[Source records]
================================

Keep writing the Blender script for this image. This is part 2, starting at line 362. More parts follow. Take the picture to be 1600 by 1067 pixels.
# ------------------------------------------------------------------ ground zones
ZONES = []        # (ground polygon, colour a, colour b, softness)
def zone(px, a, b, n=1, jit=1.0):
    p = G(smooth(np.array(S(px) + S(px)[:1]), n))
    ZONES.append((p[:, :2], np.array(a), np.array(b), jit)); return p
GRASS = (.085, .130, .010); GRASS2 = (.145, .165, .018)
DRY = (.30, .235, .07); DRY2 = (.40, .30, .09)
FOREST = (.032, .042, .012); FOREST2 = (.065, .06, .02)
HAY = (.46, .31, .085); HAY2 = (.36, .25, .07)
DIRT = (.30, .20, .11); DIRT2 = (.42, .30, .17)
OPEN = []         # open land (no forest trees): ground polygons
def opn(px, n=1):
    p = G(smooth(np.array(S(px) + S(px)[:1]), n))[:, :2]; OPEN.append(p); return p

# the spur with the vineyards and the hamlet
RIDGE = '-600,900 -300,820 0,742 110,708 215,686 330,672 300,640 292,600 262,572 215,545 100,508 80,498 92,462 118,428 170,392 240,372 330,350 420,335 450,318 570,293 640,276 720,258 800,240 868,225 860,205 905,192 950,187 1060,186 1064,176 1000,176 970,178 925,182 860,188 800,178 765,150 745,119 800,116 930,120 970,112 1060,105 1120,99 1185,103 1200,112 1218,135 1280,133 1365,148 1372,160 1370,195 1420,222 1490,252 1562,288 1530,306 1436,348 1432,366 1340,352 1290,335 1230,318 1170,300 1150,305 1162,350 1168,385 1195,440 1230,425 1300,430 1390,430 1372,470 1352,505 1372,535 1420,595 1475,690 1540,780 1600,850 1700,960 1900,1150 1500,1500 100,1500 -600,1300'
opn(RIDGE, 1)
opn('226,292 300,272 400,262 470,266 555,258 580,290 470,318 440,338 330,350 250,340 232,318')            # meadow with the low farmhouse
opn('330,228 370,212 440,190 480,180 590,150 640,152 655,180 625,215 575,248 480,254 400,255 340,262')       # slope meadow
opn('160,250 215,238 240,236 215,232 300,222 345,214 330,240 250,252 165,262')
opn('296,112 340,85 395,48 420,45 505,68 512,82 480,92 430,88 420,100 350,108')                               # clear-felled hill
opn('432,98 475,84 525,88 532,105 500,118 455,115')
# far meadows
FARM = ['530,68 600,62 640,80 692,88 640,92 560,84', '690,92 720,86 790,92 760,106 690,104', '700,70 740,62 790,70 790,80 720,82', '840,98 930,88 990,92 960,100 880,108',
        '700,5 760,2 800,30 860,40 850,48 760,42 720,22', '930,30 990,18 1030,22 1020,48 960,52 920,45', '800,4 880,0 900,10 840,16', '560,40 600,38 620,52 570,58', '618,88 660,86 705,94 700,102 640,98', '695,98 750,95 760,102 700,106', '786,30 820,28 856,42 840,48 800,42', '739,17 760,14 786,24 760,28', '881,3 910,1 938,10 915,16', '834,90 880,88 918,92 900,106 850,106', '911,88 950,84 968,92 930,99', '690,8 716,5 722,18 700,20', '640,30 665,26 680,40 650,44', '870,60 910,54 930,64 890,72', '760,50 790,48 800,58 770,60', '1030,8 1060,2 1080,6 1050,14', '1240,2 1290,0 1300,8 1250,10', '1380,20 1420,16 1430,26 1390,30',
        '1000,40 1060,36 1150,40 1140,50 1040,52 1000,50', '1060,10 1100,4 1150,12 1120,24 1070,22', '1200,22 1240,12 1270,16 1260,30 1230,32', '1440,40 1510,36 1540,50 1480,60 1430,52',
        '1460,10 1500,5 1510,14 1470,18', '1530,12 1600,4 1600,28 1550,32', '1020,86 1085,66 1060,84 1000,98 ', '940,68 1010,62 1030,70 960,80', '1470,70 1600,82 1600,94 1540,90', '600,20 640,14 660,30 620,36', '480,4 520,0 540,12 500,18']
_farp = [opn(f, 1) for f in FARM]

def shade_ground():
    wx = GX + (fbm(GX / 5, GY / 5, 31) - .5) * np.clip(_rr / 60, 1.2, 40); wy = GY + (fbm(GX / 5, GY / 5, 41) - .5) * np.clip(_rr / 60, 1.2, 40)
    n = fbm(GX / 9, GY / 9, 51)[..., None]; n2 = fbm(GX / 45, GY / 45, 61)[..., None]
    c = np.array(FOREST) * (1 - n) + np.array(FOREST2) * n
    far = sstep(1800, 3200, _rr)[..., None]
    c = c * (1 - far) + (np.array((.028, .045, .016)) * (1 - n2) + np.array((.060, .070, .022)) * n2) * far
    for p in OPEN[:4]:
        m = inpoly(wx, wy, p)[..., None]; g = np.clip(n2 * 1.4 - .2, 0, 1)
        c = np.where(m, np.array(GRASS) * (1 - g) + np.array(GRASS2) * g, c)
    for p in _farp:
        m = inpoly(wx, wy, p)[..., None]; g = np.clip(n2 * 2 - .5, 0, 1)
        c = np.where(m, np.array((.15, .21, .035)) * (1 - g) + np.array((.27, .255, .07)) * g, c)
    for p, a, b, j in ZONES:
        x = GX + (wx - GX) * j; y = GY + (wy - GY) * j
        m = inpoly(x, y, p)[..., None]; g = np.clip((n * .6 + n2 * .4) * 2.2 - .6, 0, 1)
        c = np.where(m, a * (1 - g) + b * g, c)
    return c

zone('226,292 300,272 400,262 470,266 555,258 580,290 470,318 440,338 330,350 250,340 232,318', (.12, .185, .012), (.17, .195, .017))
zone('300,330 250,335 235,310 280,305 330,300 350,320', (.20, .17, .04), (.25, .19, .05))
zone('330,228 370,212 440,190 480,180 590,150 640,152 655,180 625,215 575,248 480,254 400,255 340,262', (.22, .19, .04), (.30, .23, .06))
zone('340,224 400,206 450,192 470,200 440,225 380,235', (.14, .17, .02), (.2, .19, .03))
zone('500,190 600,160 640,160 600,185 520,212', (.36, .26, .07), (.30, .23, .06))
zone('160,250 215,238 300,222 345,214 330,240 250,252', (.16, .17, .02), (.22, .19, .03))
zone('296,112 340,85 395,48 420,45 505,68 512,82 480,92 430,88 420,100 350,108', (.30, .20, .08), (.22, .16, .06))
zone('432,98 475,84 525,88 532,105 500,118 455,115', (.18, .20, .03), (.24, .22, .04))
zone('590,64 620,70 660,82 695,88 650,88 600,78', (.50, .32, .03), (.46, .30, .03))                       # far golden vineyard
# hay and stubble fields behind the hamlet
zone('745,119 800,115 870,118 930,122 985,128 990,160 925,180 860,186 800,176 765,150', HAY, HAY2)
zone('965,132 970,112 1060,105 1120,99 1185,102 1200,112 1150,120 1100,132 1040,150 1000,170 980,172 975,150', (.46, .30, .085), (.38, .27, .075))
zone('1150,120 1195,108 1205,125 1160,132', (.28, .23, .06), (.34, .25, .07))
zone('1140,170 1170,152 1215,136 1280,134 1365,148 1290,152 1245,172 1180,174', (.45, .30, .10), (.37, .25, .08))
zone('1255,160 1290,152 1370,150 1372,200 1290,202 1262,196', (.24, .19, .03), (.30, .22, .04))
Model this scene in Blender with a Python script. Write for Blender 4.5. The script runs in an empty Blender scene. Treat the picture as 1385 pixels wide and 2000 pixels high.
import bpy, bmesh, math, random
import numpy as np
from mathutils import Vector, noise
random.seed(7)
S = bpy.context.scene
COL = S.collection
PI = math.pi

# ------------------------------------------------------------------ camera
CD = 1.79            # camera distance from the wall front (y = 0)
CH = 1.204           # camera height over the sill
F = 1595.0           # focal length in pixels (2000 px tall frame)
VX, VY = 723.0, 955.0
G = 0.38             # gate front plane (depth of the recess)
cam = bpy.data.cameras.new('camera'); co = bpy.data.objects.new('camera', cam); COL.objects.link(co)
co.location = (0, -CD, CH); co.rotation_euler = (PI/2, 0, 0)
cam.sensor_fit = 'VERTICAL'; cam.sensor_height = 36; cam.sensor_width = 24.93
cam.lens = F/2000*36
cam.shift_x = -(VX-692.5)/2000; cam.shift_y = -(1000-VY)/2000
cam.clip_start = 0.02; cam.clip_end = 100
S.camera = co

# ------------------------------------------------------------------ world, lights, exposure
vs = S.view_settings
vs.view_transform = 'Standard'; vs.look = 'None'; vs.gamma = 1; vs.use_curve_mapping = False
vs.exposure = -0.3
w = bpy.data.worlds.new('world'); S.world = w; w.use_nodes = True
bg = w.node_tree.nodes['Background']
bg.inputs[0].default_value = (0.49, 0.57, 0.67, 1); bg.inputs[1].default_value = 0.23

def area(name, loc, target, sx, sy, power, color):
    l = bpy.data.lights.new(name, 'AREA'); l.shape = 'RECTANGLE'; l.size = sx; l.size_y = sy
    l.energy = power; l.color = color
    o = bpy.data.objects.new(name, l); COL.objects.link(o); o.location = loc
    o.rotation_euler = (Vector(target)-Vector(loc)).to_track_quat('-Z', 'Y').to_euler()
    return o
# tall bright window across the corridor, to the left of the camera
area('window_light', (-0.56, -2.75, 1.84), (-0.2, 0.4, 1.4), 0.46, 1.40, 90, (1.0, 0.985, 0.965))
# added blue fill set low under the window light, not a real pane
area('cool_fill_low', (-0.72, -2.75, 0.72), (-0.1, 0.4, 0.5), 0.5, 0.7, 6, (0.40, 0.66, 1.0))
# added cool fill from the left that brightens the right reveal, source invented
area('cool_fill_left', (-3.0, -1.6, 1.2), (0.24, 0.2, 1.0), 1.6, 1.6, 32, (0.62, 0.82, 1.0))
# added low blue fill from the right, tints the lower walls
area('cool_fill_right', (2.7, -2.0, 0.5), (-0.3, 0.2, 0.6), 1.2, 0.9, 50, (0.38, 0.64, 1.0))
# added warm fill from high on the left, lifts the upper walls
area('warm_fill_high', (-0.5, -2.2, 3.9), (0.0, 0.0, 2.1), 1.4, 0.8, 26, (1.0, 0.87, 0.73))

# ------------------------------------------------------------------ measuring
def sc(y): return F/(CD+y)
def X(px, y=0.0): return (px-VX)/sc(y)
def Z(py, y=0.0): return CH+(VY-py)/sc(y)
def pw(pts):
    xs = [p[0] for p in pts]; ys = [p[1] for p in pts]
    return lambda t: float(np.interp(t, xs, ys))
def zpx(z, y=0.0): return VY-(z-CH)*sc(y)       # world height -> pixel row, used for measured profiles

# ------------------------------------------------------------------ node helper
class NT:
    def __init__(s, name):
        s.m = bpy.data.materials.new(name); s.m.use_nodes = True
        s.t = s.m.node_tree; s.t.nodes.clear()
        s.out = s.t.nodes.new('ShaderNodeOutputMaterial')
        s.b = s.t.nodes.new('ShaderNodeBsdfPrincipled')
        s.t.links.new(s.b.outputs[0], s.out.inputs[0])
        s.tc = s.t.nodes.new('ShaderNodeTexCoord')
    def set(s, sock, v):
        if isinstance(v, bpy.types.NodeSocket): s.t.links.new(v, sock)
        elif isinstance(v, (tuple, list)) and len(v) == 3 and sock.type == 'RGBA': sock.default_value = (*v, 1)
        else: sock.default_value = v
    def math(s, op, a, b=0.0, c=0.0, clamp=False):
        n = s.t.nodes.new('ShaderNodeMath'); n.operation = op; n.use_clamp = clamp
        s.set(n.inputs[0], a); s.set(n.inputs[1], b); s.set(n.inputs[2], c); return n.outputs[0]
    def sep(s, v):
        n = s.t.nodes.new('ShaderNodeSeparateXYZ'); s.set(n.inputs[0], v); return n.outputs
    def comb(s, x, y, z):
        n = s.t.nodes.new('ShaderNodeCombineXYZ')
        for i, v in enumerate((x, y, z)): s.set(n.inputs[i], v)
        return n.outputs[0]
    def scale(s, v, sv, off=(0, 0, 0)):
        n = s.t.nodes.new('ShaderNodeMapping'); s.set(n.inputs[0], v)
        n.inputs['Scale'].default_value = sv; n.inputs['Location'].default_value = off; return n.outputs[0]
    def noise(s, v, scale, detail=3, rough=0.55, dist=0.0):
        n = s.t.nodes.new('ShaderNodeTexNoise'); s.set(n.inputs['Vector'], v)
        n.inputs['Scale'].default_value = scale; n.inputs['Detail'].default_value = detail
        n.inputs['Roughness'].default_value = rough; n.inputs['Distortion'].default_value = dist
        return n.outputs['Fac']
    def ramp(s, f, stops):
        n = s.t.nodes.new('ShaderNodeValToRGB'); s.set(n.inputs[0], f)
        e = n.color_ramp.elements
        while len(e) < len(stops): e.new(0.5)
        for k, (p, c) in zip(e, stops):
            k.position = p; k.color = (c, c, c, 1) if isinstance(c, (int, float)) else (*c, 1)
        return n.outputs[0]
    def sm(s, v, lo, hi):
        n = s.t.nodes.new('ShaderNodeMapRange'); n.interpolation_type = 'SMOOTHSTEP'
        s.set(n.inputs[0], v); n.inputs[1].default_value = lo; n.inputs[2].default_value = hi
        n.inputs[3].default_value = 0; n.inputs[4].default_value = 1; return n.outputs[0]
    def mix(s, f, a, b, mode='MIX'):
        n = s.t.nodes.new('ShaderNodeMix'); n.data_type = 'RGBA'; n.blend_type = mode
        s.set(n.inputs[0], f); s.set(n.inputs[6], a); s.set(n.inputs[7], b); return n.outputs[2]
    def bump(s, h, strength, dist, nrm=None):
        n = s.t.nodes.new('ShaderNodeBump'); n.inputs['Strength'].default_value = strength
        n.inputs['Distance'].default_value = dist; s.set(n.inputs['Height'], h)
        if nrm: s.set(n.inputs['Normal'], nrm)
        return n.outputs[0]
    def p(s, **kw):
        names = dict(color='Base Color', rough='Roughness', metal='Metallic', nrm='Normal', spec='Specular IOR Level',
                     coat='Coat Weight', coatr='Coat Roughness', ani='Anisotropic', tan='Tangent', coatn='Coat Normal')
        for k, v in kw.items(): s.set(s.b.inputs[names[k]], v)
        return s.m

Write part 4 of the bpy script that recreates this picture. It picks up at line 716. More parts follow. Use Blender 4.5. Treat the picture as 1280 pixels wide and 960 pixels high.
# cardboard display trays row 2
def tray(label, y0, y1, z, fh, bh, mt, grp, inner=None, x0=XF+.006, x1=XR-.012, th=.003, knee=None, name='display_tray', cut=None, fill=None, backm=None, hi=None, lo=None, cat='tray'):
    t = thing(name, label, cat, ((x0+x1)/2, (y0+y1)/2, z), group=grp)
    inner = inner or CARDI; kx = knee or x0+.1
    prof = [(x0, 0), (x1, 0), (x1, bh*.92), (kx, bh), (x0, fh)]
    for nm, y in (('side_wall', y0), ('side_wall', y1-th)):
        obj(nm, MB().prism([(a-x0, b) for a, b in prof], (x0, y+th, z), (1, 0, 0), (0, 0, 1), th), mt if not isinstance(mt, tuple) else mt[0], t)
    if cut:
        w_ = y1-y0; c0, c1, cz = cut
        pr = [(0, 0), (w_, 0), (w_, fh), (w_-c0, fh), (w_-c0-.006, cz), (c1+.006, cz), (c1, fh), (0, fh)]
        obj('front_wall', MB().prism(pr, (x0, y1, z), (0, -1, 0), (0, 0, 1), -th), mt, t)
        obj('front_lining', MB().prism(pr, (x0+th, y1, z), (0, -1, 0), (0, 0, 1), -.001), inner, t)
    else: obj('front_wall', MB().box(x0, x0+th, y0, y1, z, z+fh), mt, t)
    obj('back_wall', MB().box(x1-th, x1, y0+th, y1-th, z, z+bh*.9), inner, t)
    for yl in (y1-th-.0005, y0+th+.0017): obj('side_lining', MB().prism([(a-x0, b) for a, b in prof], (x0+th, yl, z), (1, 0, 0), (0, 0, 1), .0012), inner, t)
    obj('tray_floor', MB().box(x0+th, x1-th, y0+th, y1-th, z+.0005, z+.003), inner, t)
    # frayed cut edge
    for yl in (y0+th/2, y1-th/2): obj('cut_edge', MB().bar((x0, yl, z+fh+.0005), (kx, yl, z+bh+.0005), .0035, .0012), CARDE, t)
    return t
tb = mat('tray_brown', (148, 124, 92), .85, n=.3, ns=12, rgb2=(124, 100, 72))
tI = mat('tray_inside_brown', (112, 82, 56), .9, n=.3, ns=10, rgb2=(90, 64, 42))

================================

Repeat exactly the lines running from the one with "Model this scene" through the one with "S.camera = co", both included.

Model this scene in Blender with a Python script. Write for Blender 4.5. The script runs in an empty Blender scene. Treat the picture as 1385 pixels wide and 2000 pixels high.
import bpy, bmesh, math, random
import numpy as np
from mathutils import Vector, noise
random.seed(7)
S = bpy.context.scene
COL = S.collection
PI = math.pi

# ------------------------------------------------------------------ camera
CD = 1.79            # camera distance from the wall front (y = 0)
CH = 1.204           # camera height over the sill
F = 1595.0           # focal length in pixels (2000 px tall frame)
VX, VY = 723.0, 955.0
G = 0.38             # gate front plane (depth of the recess)
cam = bpy.data.cameras.new('camera'); co = bpy.data.objects.new('camera', cam); COL.objects.link(co)
co.location = (0, -CD, CH); co.rotation_euler = (PI/2, 0, 0)
cam.sensor_fit = 'VERTICAL'; cam.sensor_height = 36; cam.sensor_width = 24.93
cam.lens = F/2000*36
cam.shift_x = -(VX-692.5)/2000; cam.shift_y = -(1000-VY)/2000
cam.clip_start = 0.02; cam.clip_end = 100
S.camera = co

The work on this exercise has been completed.